Cosmic colors

Psychedelic lights steal the rock show at art gallery

Exquisite Corps and a liquid light show, compliments of Mad Alchemy, sans audience.

Exquisite Corps and a liquid light show, compliments of Mad Alchemy, sans audience.

Photo by Howard Hardee

Exquisite Corps, Lantz Laswell and the Vibe Tribe, Father Howl and Mad Alchemy at the 1078 Gallery, Saturday, Sept. 6.

The back wall of the 1078 Gallery was, for an evening, awash with the colors of a dying star going supernova, but hardly anyone showed up to gaze upon them.

So it was the night of Saturday, Sept. 6, during a rock showcase featuring Father Howl and Lantz Laswell and the Vibe Tribe of the Bay Area, and headliners Exquisite Corps out of Sacramento. I did a head-count of the audience upon arrival; there were 14 people, including band members awaiting their turn on stage.

To be sure, plenty of bands, both touring and local, have played in Chico to practically no one. That’s nothing new. What made the poor turnout tragic was the dazzling visual component, something uniquely of the moment, which mostly went unappreciated.

Behind all the pretty colors was Mad Alchemy—two hippie dudes manipulating oil, water and ink between transparent dinner plates over two projectors. The bubbles trapped between the glass and constantly changing color concoctions, in addition to the movement of the plates themselves, made for a real-time, old-school psychedelic light show projected behind each band.

That atmosphere was particularly well-suited to the first act, Father Howl, a three-piece instrumental rock outfit from San Francisco that’s equal parts Tool and Explosions in the Sky. For instance, I arrived while they were playing “Ursa Major,” an ambient creeper that abruptly became a prog-metal thrash. Later in their set, it was more progressive rock, but with a groove—like King Crimson if they were any fun at all. Then they delved into pensive trip-hop beats, all deep bass swells and dissonant guitar chords. In other words, Father Howl was all over the place, and I loved it.

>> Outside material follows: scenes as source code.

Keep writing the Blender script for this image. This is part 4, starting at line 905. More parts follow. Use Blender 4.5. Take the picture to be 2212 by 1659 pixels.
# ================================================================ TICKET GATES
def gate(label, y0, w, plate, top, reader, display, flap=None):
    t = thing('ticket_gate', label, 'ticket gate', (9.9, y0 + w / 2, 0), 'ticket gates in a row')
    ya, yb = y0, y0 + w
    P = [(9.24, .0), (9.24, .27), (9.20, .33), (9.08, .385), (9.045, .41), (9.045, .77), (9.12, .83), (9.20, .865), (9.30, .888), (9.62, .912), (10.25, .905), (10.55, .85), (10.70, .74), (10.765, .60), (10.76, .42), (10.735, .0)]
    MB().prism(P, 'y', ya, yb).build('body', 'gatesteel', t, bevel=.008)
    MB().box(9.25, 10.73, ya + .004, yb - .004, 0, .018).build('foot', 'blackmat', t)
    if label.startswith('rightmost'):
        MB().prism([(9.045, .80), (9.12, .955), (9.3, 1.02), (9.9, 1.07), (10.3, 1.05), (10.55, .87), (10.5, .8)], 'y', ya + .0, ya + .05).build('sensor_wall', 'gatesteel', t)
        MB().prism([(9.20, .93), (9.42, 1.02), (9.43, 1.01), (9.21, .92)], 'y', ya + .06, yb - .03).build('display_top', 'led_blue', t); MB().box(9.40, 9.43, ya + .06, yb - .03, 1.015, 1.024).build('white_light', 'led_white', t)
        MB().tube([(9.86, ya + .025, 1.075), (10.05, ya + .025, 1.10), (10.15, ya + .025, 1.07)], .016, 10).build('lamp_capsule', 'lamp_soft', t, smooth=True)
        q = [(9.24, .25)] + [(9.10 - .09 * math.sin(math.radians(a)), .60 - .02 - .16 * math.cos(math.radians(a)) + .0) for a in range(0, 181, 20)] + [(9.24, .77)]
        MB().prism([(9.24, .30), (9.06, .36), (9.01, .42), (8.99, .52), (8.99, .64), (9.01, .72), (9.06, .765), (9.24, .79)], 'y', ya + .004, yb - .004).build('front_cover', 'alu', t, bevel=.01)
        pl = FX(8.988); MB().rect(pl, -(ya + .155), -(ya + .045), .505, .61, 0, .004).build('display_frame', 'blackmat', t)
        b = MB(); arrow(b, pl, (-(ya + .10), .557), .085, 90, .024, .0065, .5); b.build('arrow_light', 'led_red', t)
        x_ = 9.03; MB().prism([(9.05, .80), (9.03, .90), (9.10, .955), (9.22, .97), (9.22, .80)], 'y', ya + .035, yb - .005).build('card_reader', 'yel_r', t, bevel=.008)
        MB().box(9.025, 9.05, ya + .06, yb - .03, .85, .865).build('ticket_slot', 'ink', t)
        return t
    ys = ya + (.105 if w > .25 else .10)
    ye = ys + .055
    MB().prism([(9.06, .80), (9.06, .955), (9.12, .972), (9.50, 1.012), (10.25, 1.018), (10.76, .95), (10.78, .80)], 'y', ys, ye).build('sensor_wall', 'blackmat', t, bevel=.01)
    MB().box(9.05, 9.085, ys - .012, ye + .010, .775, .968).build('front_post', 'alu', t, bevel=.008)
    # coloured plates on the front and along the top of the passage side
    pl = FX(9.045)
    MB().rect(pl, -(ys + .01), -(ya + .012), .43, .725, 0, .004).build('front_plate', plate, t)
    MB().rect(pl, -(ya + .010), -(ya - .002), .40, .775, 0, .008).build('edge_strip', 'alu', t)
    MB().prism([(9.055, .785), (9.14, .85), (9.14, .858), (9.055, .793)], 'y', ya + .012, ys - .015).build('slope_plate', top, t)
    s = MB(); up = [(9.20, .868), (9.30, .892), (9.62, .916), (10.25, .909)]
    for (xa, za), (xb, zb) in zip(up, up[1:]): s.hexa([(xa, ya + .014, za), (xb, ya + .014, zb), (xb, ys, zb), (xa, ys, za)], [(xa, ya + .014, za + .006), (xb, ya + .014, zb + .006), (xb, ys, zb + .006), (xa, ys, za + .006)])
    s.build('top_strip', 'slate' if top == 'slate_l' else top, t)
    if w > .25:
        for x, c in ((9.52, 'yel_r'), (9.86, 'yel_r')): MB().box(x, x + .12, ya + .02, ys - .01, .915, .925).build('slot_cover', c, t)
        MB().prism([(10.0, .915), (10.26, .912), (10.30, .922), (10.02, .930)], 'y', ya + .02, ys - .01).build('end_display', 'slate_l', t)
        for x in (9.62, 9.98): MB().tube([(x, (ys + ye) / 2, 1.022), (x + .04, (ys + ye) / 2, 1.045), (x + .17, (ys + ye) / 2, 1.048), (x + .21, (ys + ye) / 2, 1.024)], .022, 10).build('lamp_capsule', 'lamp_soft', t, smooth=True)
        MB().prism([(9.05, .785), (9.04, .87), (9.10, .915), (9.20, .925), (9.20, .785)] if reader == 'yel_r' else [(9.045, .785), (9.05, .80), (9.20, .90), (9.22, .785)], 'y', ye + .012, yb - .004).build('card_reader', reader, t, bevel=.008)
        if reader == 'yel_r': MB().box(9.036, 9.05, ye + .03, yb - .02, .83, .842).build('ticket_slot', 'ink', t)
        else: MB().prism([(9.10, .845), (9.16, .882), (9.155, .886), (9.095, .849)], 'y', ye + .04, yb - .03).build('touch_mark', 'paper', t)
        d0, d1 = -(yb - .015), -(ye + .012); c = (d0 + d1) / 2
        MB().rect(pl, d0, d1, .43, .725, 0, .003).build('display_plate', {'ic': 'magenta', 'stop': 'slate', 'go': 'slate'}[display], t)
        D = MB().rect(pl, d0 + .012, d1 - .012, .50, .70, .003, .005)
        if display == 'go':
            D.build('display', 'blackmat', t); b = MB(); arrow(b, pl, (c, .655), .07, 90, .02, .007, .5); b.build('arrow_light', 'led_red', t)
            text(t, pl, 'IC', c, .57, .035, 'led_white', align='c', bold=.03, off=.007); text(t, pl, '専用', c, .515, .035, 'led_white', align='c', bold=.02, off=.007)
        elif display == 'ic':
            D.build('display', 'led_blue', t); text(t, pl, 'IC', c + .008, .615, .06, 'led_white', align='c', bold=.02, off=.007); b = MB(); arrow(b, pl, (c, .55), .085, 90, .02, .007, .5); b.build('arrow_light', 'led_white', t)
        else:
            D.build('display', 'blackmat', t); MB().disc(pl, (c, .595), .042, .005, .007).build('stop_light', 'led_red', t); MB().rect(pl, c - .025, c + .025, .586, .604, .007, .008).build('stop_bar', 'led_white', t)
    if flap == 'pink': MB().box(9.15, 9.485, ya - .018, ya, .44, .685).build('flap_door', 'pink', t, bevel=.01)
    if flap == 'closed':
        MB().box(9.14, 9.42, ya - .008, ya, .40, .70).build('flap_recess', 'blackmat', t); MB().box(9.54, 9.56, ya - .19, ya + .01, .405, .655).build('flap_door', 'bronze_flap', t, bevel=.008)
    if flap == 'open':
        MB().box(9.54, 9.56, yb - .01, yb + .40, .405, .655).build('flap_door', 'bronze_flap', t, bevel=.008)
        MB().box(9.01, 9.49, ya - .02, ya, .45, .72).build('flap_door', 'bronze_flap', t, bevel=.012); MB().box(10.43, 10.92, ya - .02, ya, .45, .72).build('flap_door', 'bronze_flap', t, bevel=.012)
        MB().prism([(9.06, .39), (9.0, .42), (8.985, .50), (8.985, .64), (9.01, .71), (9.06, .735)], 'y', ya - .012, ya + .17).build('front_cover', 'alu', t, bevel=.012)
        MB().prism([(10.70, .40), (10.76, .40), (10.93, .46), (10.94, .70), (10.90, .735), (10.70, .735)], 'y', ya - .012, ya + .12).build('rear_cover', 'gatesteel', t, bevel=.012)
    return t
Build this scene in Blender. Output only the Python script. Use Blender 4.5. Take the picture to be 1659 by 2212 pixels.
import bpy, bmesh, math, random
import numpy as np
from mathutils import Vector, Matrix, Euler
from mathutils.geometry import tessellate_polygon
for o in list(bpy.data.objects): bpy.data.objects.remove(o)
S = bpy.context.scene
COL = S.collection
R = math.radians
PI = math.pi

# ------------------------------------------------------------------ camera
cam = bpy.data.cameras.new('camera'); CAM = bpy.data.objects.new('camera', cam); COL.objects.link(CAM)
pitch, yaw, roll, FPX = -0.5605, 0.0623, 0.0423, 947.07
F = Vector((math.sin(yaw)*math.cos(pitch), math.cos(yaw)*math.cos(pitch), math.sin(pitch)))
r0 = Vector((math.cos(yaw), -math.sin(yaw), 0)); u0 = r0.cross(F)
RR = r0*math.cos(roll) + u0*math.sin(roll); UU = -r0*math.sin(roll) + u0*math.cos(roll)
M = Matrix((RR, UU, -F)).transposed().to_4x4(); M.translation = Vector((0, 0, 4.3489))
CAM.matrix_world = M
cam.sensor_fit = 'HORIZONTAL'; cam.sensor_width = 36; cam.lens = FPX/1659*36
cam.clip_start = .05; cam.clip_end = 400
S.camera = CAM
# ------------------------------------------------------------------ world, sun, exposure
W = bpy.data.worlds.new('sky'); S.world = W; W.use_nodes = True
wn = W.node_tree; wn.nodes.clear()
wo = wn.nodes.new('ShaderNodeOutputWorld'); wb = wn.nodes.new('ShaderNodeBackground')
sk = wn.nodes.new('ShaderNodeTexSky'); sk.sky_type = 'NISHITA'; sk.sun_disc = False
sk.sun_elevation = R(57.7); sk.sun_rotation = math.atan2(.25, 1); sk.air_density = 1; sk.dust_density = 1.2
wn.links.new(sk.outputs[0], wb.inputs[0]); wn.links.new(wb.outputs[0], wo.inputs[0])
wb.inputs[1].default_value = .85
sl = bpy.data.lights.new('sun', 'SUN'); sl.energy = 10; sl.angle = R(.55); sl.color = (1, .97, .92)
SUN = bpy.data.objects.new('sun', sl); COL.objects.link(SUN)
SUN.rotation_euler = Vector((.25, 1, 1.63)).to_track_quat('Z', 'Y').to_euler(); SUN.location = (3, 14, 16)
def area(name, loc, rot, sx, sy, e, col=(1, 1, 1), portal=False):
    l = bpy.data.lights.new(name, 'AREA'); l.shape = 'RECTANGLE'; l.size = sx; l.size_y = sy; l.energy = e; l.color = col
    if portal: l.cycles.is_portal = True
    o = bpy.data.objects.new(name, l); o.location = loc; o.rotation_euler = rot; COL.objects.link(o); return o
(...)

Frontman Aaron Guadamuz apologized on behalf of the three-piece for being “rough around the edges,” explaining it had been a long day on the road after playing Olympia, Wash., the previous night. There were several bum notes, but during the performance of such ambitious music, little mistakes didn’t subtract much from the experience. The compositions themselves were impressive enough.

Next up was Lantz Laswell and the Vibe Tribe, a group of fantastic musicians that bored me to death with a series of predictable pop numbers, though they did deliver an interesting electro-cover of The White Stripes’ “Seven Nation Army.” Watching Laswell adjust his microphone stand during another song without missing a beat was, for me, the most entertaining part of their set.

Then there was Exquisite Corps. The group got its start playing orchestral chamber pop, but has just recently gotten heavier, trading strings for distorted guitar on its new album, Vignettes. Frontman Bryan Valenzuela has charisma to spare and played like hell, putting visible effort into songs like the anthemic “Caught in a Wave.”

But performing almost exclusively for other musicians on the bill must have been discouraging. At one point, Valenzuela told the sparse audience, “I wish those people outside would come inside.”

In between sets, I introduced myself to one of the performance artists, Lance Gordon, who explained that he had learned the “analog liquid lightshow” technique during the heyday of the psychedelic rock movement, splashing the walls of San Francisco’s ballrooms with wild color in the early 1970s. Now, Mad Alchemy tours with North State bands, including Exquisite Corps.

Looking around the mostly empty gallery, I quipped to Gordon that Chico’s music and art aficionados should have made a stronger showing. He scoffed.

“You think? That happens in these college towns, man,” he said. “People just don’t come out for shows anymore. It’s a bummer—we had some really special colors tonight.”